Samuel Cooper worked in various private clubs around Baltimore, places like the Governor's Club on Eutaw Place, and the Suburban Country Club on upper Park Heights Avenue. He served all but formal dinners at home on Dallas Street.
"We never had oil cloth in our house," Fugett declares. "We had table cloths. We had table napkins. We had table settings, always. We had base plates. When my father served Reginald tomato soup, he had a napkin on his arm.
"The quality and the presence of love was always with us. When my son made money it just embellished the situation."
Fugett's father had been a soldier in France in World War I. He and Reginald were very close.
"My father would tell Reginald about Paris as a little boy," he says. "He would sing a little song, 'Over There, Over There!'
"He enjoyed Reginald because Reginald was interested. My father would tell him something and Reginald would sit there and listen. He was a very good listener."
Her father got his grandson a job in the card room at the Suburban Club and taught him another lesson, too.
"He said, 'Don't let a $2.50 hamburger get you in trouble'," Fugett says. "He meant when you work on a job you don't take and you don't steal."
"So Reginald learned those lessons coming up at the knees of his elders. Principles. Dedication. He was a really hard-nosed businessman. But he was a family man."
Lewis repaid his grandfather a bit years later, taking him to the Harvard Club for "a historic, beautiful luncheon," Fugett says. "He just wanted to say thank you to my father."
She worked pretty hard herself during those early years.
"When Reginald and I were just by ourselves," she says, "I worked in Hutzler's in fur storage. You'd put them in and take them out.
"I worked for Calvert Distillery. They had dormitories back then for [apprentices]. I worked early in the morning, making beds, and serving breakfast and stuff like that."
She worked for the Post Office 10 years and for Sears at Mondawmin shopping center. "That was my favorite," she says. "I love people." And she helped Lewis deliver the Afro-American newspaper when they lived on Mosher Street.
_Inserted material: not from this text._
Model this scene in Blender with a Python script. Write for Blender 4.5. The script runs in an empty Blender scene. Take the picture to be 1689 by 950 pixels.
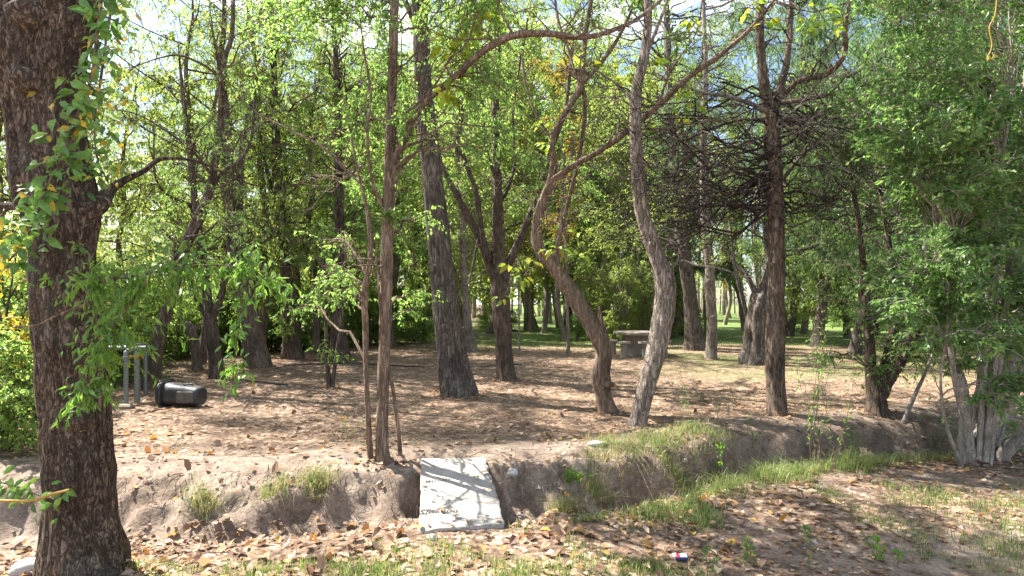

Fugett's biggest job was taking care of her family, her husband and six children, says Elliott Wiley, her public relations adviser. Wiley's married to her daughter Rosalind.
"Well, I'll just tell this little story," Fugett says. "My mother came over one day to visit. I had the ironing board up, ironing. I had the mixer mixing, with a cake. I had my dinner on the stove. And I was running down the basement, putting clothes in the washing machine.
"My mother looked at me and said, 'I love ambition. But this is too much. I'm going home.' "
The holiday season brings back memories of Reginald. Even when he was running his billion-dollar corporation he did his own Christmas shopping, often with his daughter, Leslie.
"They would go to Tiffany's and Brooks Brothers and different stores," Fugett says. "Reginald gave me a piece from Tiffany every year. He would select the gifts himself, him and Leslie. Nobody else.
"Then my son came to our house on Mosher Street, I lived on Mosher Street 35 years, and here, every Thanksgiving and every Christmas."